Virginia Button em ‘Ben Nicholson’ (2007) afirma que foi intencional Nicholson escavar o plano da superfície pintada e criar profundidade espacial, pois só assim conseguiu acentuar o interesse pelas representações cubistas do espaço. E Button acrescenta ‘Ben also loved drawing. With the reliefs he was using line not simply to represent spatial planes, but to create them.’
Foi por volta de 1934, que Nicholson começou a pintar os seus relevos de branco puro (alisando e aplanando a superfície) e começou também a usar a régua e compasso, possivelmente influenciado por Mondrian – o contacto com o trabalho de Mondrian trouxe o interesse pelo rigor, pela precisão, pelas proporções, pela regra de ouro e pela aplicação de ideais universais. E também por volta desta altura, a arquitetura de volumes brancos chegava a Inglaterra através de Wells Coats e Colin Lucas. De facto Ben já admirava os imaculados edifícios de betão de Le Corbusier e provavelmente lera o ensaio de Theo van Doesburg ‘Vers la Peinture Blanche’, de 1930, que afirmava o branco como a cor espiritual dos tempos modernos.

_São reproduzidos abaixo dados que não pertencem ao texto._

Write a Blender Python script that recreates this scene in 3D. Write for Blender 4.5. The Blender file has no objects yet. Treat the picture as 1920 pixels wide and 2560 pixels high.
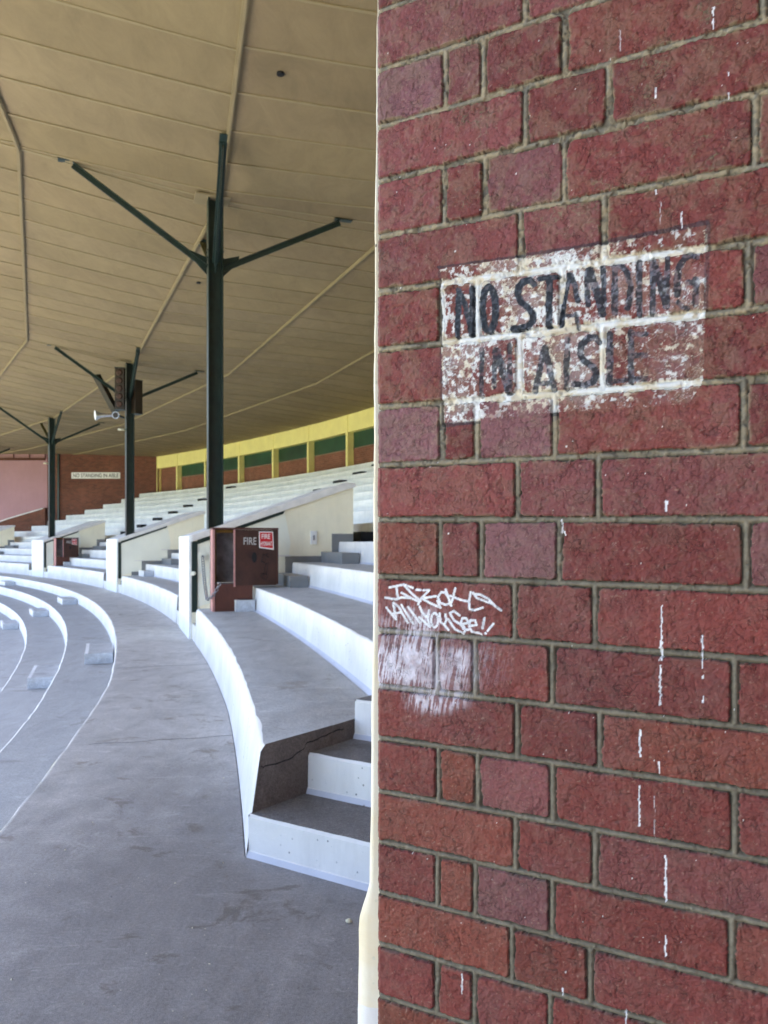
import bpy, bmesh, math, random
import numpy as np
from mathutils import Vector, Matrix
random.seed(7)
sc = bpy.context.scene
COL = sc.collection
R_ = math.radians
# ------------------------------------------------------------------ geometry constants (metres)
CX, CY = -75.75, -13.3            # centre of the curved stand
EYE = 1.5
F, PCX, HOR = 1950.0, 960.0, 1356.5   # measured on the 1920x2560 photograph
BAY0, BAYD = 19.3, 9.2            # column / aisle angles (degrees)
CEIL = EYE + 5.5

def P(r, deg, z=0.0):
    a = R_(deg)
    return (CX + r*math.cos(a), CY + r*math.sin(a), z)

# ------------------------------------------------------------------ helpers
def link(o, parent=None):
    COL.objects.link(o)
    if parent is not None:
        o.parent = parent
        o.matrix_parent_inverse = parent.matrix_basis.inverted()
    return o

def tag(o, label=None, cat=None, group=None, kind=None):
    if label: o['label'] = label
    if cat: o['category'] = cat
    if group: o['group'] = group
    if kind: o['kind'] = kind
    return o

def empty(name, loc=(0,0,0), rz=0.0):
    o = bpy.data.objects.new(name, None)
    o.location = loc; o.rotation_euler = (0,0,rz); o.empty_display_size = .1
    COL.objects.link(o)
    return o

class MB:
    """collects polygons with material slots; world coordinates unless told otherwise"""
    def __init__(s): s.v=[]; s.f=[]; s.m=[]; s.sm=[]; s.c=[]
    def poly(s, pts, m=0, smooth=False, col=None):
        n=len(s.v); s.v += [tuple(p) for p in pts]; s.f.append(tuple(range(n,n+len(pts)))); s.m.append(m); s.sm.append(smooth); s.c.append(col)
    def box(s, c, sx, sy, sz, ax=(1,0,0), ay=(0,1,0), az=(0,0,1), m=0, bev=0.0):
        c=Vector(c); ax=Vector(ax).normalized()*sx/2; ay=Vector(ay).normalized()*sy/2; az=Vector(az).normalized()*sz/2
        k=[c+a*ax+b*ay+d*az for d in (-1,1) for b in (-1,1) for a in (-1,1)]
        for q in ((0,2,3,1),(4,5,7,6),(0,1,5,4),(2,6,7,3),(0,4,6,2),(1,3,7,5)): s.poly([k[i] for i in q], m)
    def bar(s, a, b, w, h, up=(0,0,1), m=0):
        a=Vector(a); b=Vector(b); d=(b-a); L=d.length; d.normalize(); up=Vector(up)
        sx=d.cross(up)
        if sx.length<1e-4: sx=d.cross(Vector((1,0,0)))
        sx.normalize(); uz=sx.cross(d)
        s.box((a+b)/2, L, w, h, d, sx, uz, m)
    def tube(s, pts, r, n=10, m=0, cap=True, smooth=True):
        pts=[Vector(p) for p in pts]; rings=[]
        rr = r if isinstance(r,(list,tuple)) else [r]*len(pts)
        for i,p in enumerate(pts):
            d=(pts[min(i+1,len(pts)-1)]-pts[max(i-1,0)]).normalized()
            u=Vector((0,0,1)) if abs(d.z)<.9 else Vector((1,0,0))
            x=d.cross(u).normalized(); y=x.cross(d)
            rings.append([p+rr[i]*(math.cos(t)*x+math.sin(t)*y) for t in [2*math.pi*k/n for k in range(n)]])
        for i in range(len(rings)-1):
            for k in range(n):
                s.poly([rings[i][k],rings[i][(k+1)%n],rings[i+1][(k+1)%n],rings[i+1][k]],m,smooth)
        if cap: s.poly(rings[0][::-1],m); s.poly(rings[-1],m)
    def prism(s, outline, off, m=0):
        """closed outline (list of Vector), extruded by vector off"""
        off=Vector(off); a=[Vector(p) for p in outline]; b=[p+off for p in a]; n=len(a)
        s.poly(a[::-1],m); s.poly(b,m)
        for i in range(n): s.poly([a[i],a[(i+1)%n],b[(i+1)%n],b[i]],m)
    def build(s, name, mats, parent=None, bev=0.0, merge=True):
        me=bpy.data.meshes.new(name)
        me.from_pydata(s.v,[],s.f)
        if not isinstance(mats,(list,tuple)): mats=[mats]
        for k in mats: me.materials.append(k)
        me.polygons.foreach_set('material_index', s.m)
        me.polygons.foreach_set('use_smooth', s.sm)
        if any(c is not None for c in s.c):
            at=me.color_attributes.new('tone','FLOAT_COLOR','CORNER')
            arr=[]
            for f,c in zip(s.f,s.c):
                c = c if c is not None else (.5,.5,.5)
                for _ in f: arr += [c[0],c[1],c[2],1]
            at.data.foreach_set('color',arr)
        bm=bmesh.new(); bm.from_mesh(me)
        if merge: bmesh.ops.remove_doubles(bm,verts=bm.verts,dist=1e-5)
        bmesh.ops.recalc_face_normals(bm,faces=bm.faces)
        if bev>0:
            es=[e for e in bm.edges if len(e.link_faces)==2 and e.calc_face_angle(0)>R_(30)]
            bmesh.ops.bevel(bm,geom=es,offset=bev,segments=2,profile=.7,affect='EDGES',clamp_overlap=True)
        bm.to_mesh(me); bm.free()
        o=bpy.data.objects.new(name,me)
        return link(o,parent)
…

Para Herbert Read os relevos representavam espaço, exactidão e luz e apresentavam-se como sendo a pintura mais adequada à nova arquitectura (pela sensibilidade moderna que os caracterizava). Porém, Nicholson sempre colocou os relevos em molduras cinzentas – deliberadamente não são objectos para se diluírem na arquitetura branca, mas sim objectos para se afirmarem independentes e de sentido próprio.

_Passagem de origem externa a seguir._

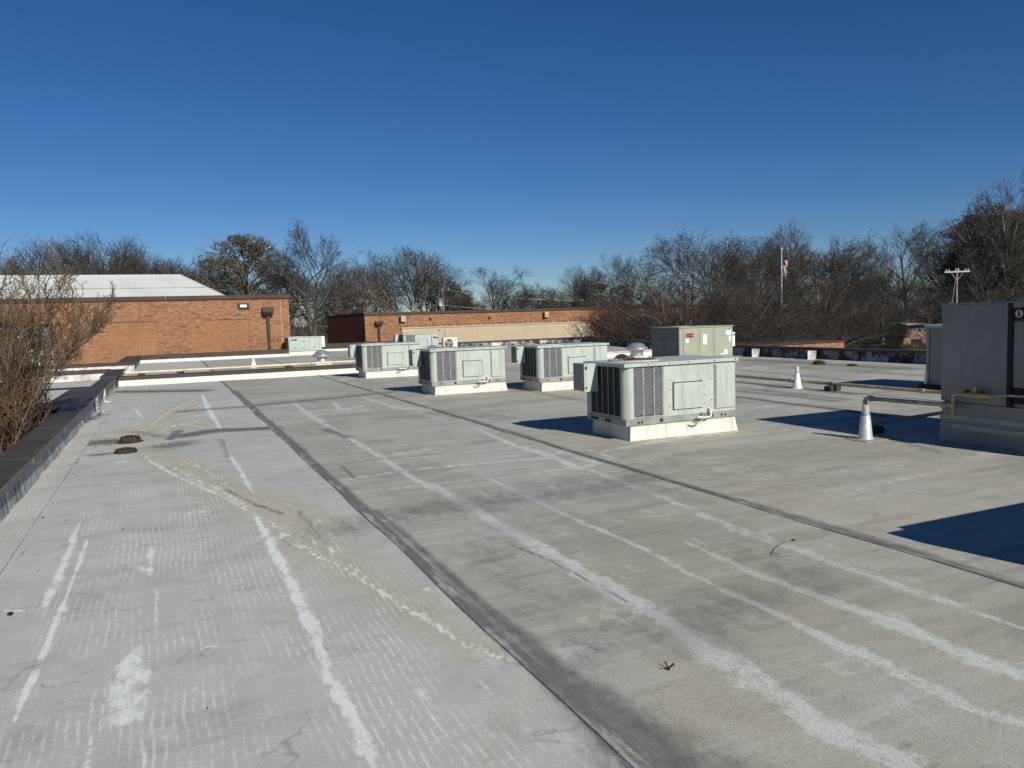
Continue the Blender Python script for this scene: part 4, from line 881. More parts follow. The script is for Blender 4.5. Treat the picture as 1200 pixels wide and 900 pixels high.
# cream gas pipe on the left rear roof
t = thing('gas_pipe', 'long cream gas pipe on blocks crossing behind the white dividing curb', 'gas pipe', (0, 41.6, 0))
MB().tube([(-1.9, 0, .17), (9.8, .25, .17)], .05, 8).build('pipe', 'gaspipe', t)
for x_ in (1.0, 4.2, 7.0): MB().tube([(x_-.06, .055, .17), (x_+.06, .058, .17)], .062, 8).build('coupling', 'gaspipe', t)
sb = None
for x_, lab in ((.55, 'dark pipe block under the cream gas pipe, middle one'), (5.75, 'dark pipe block under the cream gas pipe, right one'), (-1.2, 'dark pipe block under the cream gas pipe, left one')):
    t = thing('pipe_block', lab, 'pipe support', (x_, 41.62, 0), 0, 'pipe supports'); MB().box(-.16, .16, -.2, .2, 0, .115, 0, .02).build('block', 'block', t); MB().box(-.14, .14, -.05, .05, .115, .12).build('strut', 'rail', t)
# weathered pipes on the right
t = thing('gas_pipe', 'weathered pipe running back along the roof beside the white vent pipe', 'gas pipe', (16.25, 15, 0))
MB().tube([(0, 8.0, .19), (0, 0, .19), (.02, -4.5, .19)], .045, 8).build('pipe', 'oldpipe', t)
for y_ in (1.9, -2.3): MB().tube([(0, y_-.06, .19), (0, y_+.06, .19)], .058, 8).build('coupling', 'oldpipe', t)
for y_, lab in ((15.4, 'dark block carrying the weathered pipe near the shadow of the far grey unit'), (20.6, 'dark block under the far end of the weathered pipe')):
    t = thing('pipe_block', lab, 'pipe support', (16.25, y_, 0), 0, 'pipe supports'); MB().box(-.20, .20, -.12, .12, 0, .14, 0, .02).build('block', 'block', t); MB().box(-.05, .05, -.06, .06, .141, .246).build('clamp', 'rail', t)
t = thing('gas_pipe', 'bent tan gas pipe rising beside the silver vent pipe and running to the grey unit', 'gas pipe', (11.33, 10, 0))
MB().tube([(0, 0, 0), (0, 0, .54), (0, -.02, .575), (0, -.07, .59), (-.0, -1.72, .61)], .038, 8).build('pipe', 'oldpipe', t, True)
for y_ in (-.12, -1.55): MB().tube([(0, y_-.05, .593), (0, y_+.05, .592)], .05, 8).build('coupling', 'oldpipe', t)
t = thing('gas_pipe', 'low pipe on the roof in the shadow of the big grey unit', 'gas pipe', (11.2, 9.75, 0))
MB().tube([(-.25, 0, .16), (2.3, .2, .18)], .035, 8).build('pipe', 'oldpipe', t); MB().tube([(.1, .03, .165), (.2, .04, .166)], .048, 8).build('coupling', 'oldpipe', t)
t = thing('pipe_block', 'dark block in the shadow behind the silver vent pipe', 'pipe support', (11.25, 9.77, 0), 0, 'pipe supports'); MB().box(-.17, .17, -.12, .12, 0, .115, 0, .02).build('block', 'block', t); MB().box(-.06, .06, -.05, .05, .116, .122).build('strut', 'rail', t)
# cast iron roof drains
def drain(label, loc, s):
    t = thing('roof_drain', label, 'roof drain', loc, 0, 'rusty domed roof drains')
    m = MB(); n = 12
    for k in range(n):
        a_ = 2*math.pi*k/n; c_, s_ = math.cos(a_), math.sin(a_); da = .17
        pr_ = [(.205, .0), (.205, .075), (.17, .125), (.06, .14)]
        for (ra, za), (rb, zb) in zip(pr_[:-1], pr_[1:]):
            q = []
            for rr_, zz in ((ra, za), (rb, zb)):
                for dd in (-da, da): q.append((rr_*math.cos(a_+dd)*s, rr_*math.sin(a_+dd)*s, zz*s))
            m.add(q, [(0, 1, 3, 2)])
    m._lathe([(.07*s, .132*s), (.06*s, .146*s), (.001, .148*s)], 0, 0, 14, 0); m.build('strainer', 'iron', t)
    MB()._lathe([(.25*s, .0), (.25*s, .02*s), (.205*s, .03*s), (.19*s, .02*s)], 0, 0, 20, 0).build('clamp_ring', 'iron', t)
    MB()._lathe([(.19*s, -.004), (.19*s, .07*s), (.15*s, .11*s), (.001, .125*s)], 0, 0, 14, 0).build('basin', 'iron', t)
    return t
drain('rusty red roof drain dome near the left parapet, farther of the pair', (-.78, 17.0, -.01), .98); drain('rusty red roof drain dome near the left parapet, nearer of the pair', (-.80, 15.6, -.055), .98)
drain('low rusty roof drain by the right parapet under a white flashing tab', (23.75, 23.2, .0), 1.1); drain('low dark roof drain by the right parapet, nearer the grey units', (23.8, 21.6, -.06), 1.0)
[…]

‘As I see it, painting and religious experience are the same thing, and what we are all searching for is the understanding and realisation of infinity – an idea which is complete, with no beginning, no end, and therefore giving to all things for all time.’, Nicholson, 1934
Os relevos brancos anseiam, acima de tudo, revelar uma profundidade imersa na matéria. Ben Nicholson sempre se interessou pela arte primitiva – preocupado com o lado artesanal e natural da matéria, acreditava genuinamente que, para ser vital, a arte contemporânea necessitava de profundas raízes na cultura autóctone. Ben desejava, com os relevos, produzir a própria realidade através de uma escavação intuitiva (e não intelectual), opondo-se à ideia de revelar simplesmente uma forma significante de algo visto e de algo que já existe. Nicholson persegue assim o desejo de expressar uma verdade espiritual através de uma linguagem universal, utilizando métodos artesanais (os relevos são incrivelmente texturados, cinzelados, cheios de marcas e de imperfeições).

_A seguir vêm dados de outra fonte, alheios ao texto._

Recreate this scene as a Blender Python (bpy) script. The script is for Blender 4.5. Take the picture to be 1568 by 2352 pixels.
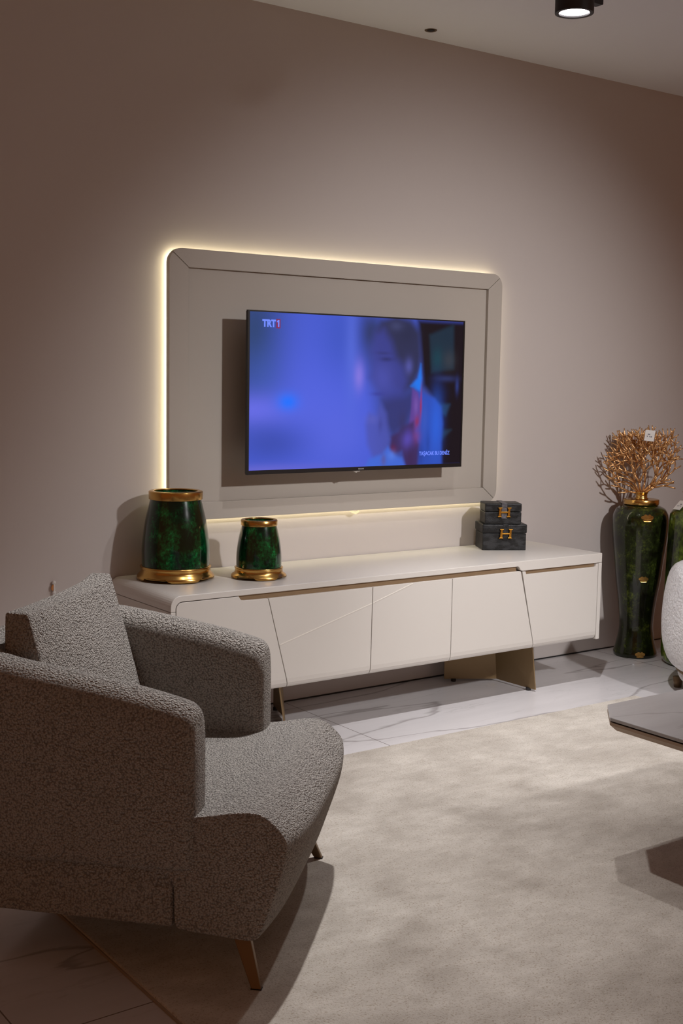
import bpy, bmesh, math, random
from mathutils import Vector, Matrix, noise

for o in list(bpy.data.objects):
    bpy.data.objects.remove(o, do_unlink=True)
sc = bpy.context.scene
COL = sc.collection
PI = math.pi

# ------------------------------------------------------------------ camera
F_PX = 2824.74
yaw, pit, rol = math.radians(-35.79777), math.radians(-6.29359), math.radians(0.94651)
cy, sy, cp, sp = math.cos(yaw), math.sin(yaw), math.cos(pit), math.sin(pit)
fwd = Vector((-sy*cp, cy*cp, sp)); rgt = Vector((cy, sy, 0)); upv = rgt.cross(fwd)
cr, sr = math.cos(rol), math.sin(rol)
R_ = cr*rgt + sr*upv; U_ = -sr*rgt + cr*upv
CAM = Vector((0, -4.49424, 1.45))
cd = bpy.data.cameras.new('camera'); cam = bpy.data.objects.new('camera', cd); COL.objects.link(cam)
cam.matrix_world = Matrix(((R_.x, U_.x, -fwd.x, CAM.x), (R_.y, U_.y, -fwd.y, CAM.y), (R_.z, U_.z, -fwd.z, CAM.z), (0, 0, 0, 1)))
cd.sensor_fit = 'VERTICAL'; cd.sensor_height = 36; cd.sensor_width = 24
cd.lens = 36*F_PX/2352; cd.clip_start = 0.05
sc.camera = cam

# ------------------------------------------------------------------ exposure, world, lights
sc.view_settings.view_transform = 'Standard'
sc.view_settings.look = 'None'
sc.view_settings.exposure = 0.0
sc.view_settings.gamma = 1.0
sc.view_settings.use_curve_mapping = False
w = bpy.data.worlds.new('showroom_ambient'); sc.world = w; w.use_nodes = True
WB = w.node_tree.nodes['Background']
WB.inputs[0].default_value = (1.0, 0.40, 0.15, 1)
WB.inputs[1].default_value = 0.17

def spot(name, loc, target, power, size_deg, blend, radius, color):
    d = bpy.data.lights.new(name, 'SPOT'); o = bpy.data.objects.new(name, d); COL.objects.link(o)
    o.location = loc
    dr = Vector(target)-Vector(loc)
    o.rotation_euler = dr.to_track_quat('-Z', 'Y').to_euler()
    d.energy = power; d.spot_size = math.radians(size_deg); d.spot_blend = blend
    d.shadow_soft_size = radius; d.color = color
    return o
KEY = (1.0, 0.975, 0.985)
L1 = (3.078, -1.497, 2.657)
L1B = (2.42, -1.42, 2.68)
L2 = (3.75, -4.30, 2.80)
spot('spot_light', (L1[0], L1[1], L1[2]-.01), (3.06, -1.42, 0), 60, 112, 1.0, 0.025, KEY)
spot('spot_light', (L1[0]+.01, L1[1], L1[2]-.012), (3.80, -1.02, 0), 165, 58, 1.0, 0.025, KEY)
spot('spot_light', (L1B[0], L1B[1], L1B[2]-.01), (1.62, -1.56, 0), 182, 76, 1.0, 0.025, KEY)
spot('spot_light', (L2[0], L2[1]+.01, L2[2]-.01), (3.88, 0, .62), 400, 60, 1.0, 0.075, KEY)

# ------------------------------------------------------------------ materials
def srgb(h):
    h = h.lstrip('#'); c = [int(h[i:i+2], 16)/255 for i in (0, 2, 4)]
    return tuple((x/12.92 if x <= .04045 else ((x+.055)/1.055)**2.4) for x in c)+(1,)
def mat(name, color, rough=.5, metal=0, coat=0, spec=.5):
    m = bpy.data.materials.new(name); m.use_nodes = True
    b = m.node_tree.nodes['Principled BSDF']
    b.inputs['Base Color'].default_value = color if len(color) == 4 else (*color, 1)
    b.inputs['Roughness'].default_value = rough; b.inputs['Metallic'].default_value = metal
    b.inputs['Coat Weight'].default_value = coat; b.inputs['Coat Roughness'].default_value = .06
    b.inputs['Specular IOR Level'].default_value = spec
    return m
def N(m, t, **kw):
    n = m.node_tree.nodes.new(t)
    for k, v in kw.items():
        if k.startswith('i_'): n.inputs[k[2:].replace('_', ' ')].default_value = v
        else: setattr(n, k, v)
    return n
def Lk(m, a, b): m.node_tree.links.new(a, b)
def BS(m): return m.node_tree.nodes['Principled BSDF']
def ramp(m, stops):
    r = N(m, 'ShaderNodeValToRGB'); e = r.color_ramp.elements
    while len(e) < len(stops): e.new(.5)
    for x, (p, c) in zip(e, stops): x.position = p; x.color = c
    return r
def coords(m, kind='Object', scale=(1, 1, 1), loc=(0, 0, 0), rot=(0, 0, 0)):
    t = N(m, 'ShaderNodeTexCoord'); mp = N(m, 'ShaderNodeMapping')
    mp.inputs['Scale'].default_value = scale; mp.inputs['Location'].default_value = loc; mp.inputs['Rotation'].default_value = rot
    Lk(m, t.outputs[kind], mp.inputs['Vector']); return mp.outputs['Vector']
def bump(m, h, strength, dist):
    b = N(m, 'ShaderNodeBump'); b.inputs['Strength'].default_value = strength; b.inputs['Distance'].default_value = dist
    Lk(m, h, b.inputs['Height']); Lk(m, b.outputs['Normal'], BS(m).inputs['Normal']); return b
def mixc(m, fac, a, b, mode='MIX'):
    x = N(m, 'ShaderNodeMix', data_type='RGBA', blend_type=mode)
    for s, v in ((x.inputs[0], fac), (x.inputs[6], a), (x.inputs[7], b)):
        if hasattr(v, 'links'): Lk(m, v, s)
        else: s.default_value = v
    return x.outputs[2]
def emis(name, color, strength):
    m = mat(name, (0, 0, 0, 1), .5)
    BS(m).inputs['Emission Color'].default_value = color; BS(m).inputs['Emission Strength'].default_value = strength
    return m

M = {}
# wall paint
m = M['wall'] = mat('wall_paint', (.60, .545, .515), .75, spec=.25)
v = coords(m); n = N(m, 'ShaderNodeTexNoise', i_Scale=90, i_Detail=3); Lk(m, v, n.inputs['Vector']); bump(m, n.outputs['Fac'], .08, .002)
m = M['ceiling'] = mat('ceiling_paint', (.82, .82, .84), .85, spec=.2)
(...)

Para Nicholson o sentido de modernidade deveria expressar-se através de valores relacionados com a vida e com o espaço doméstico mais privado, com autenticidade e com simplicidade. E por isso as abstracções de Ben Nicholson, e por conseguinte os seus relevos brancos não são manifestações intelectuais, nem invenções místicas, mas sim imagens concretas de uma verdade espiritual que é perseguida no mundo real vivido.